I have found myself in a small dilemma. A student saw me on campus and made conversation with me. She was a very interesting individual, though that would be too long to type out the bizarre conversation we had. If it helps, she told me her Chinese mother is a lawyer who studied philosophy, and the student herself is into Marxism. Her father is from Germany. I said cool, so is mine! She then asked if I had family members who were Nazis, and seemed unusually excited to ask this question. Usually people ask as a joke or some brief curiosity. Not sure how to feel about that.
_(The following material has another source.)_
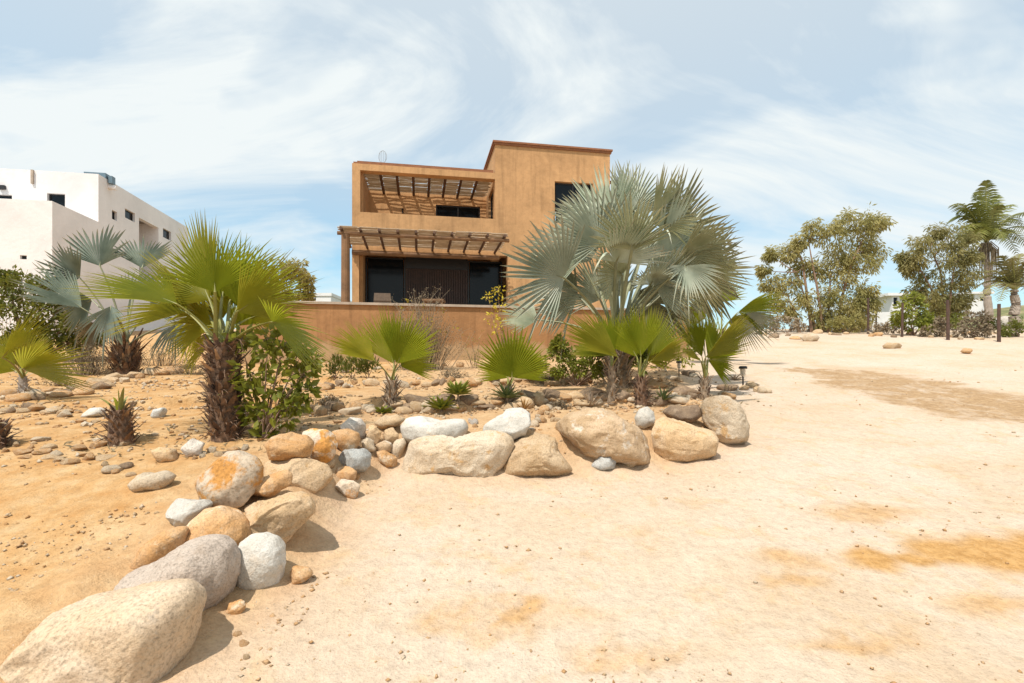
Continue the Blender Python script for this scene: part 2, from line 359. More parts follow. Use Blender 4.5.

She became very excited after finding out I'm a CS student! She wanted my help in developing something similar to "Bloomberg Terminals." I do not know what that is. After brief research, due to strict licensing and such, I told her this is impossible. She kept asking me things like what kind of people will she need? What about the API? The VPN? I said, I have no idea (not good at vague and open-ended questions that can go any way). All I do is write little scripts and study hardware. I am not an app developer, I am not a SWE. She will probably need a backend developer, and a frontend developer. She stares at me and says nothing. I send her resources and who to contact, I felt bad. Clearly she is driven and I wanted to support her. She asks for my schedule, asks how to contact me. I get an email last night requesting to meet on a Teams call so she can show the prototype "her people" made. Is this how it feels to work in the industry? Someone with little to no knowledge in a subject throws buzzwords at you, you have no idea what they're saying, you try to figure it out, they hit you with the fluoride stare, the conversation ends and you're not sure if they left satisfied or not, and suddenly you're being asked to join a random Teams call.
I think I am ok with being unemployed if so. Anyways. I finished my little perl script to automate the math questions we're asked in assignments related to run-length compression. Will probably do something with calculating the # of bits required to transmit via Huffman's compression depending on some other factors next.
Stupid nitpick question: Is it better to use <STDIN> or <>? <> looks cleaner, but being explicit is better if I want to design secure code. I do love my nice formatting and clean code though.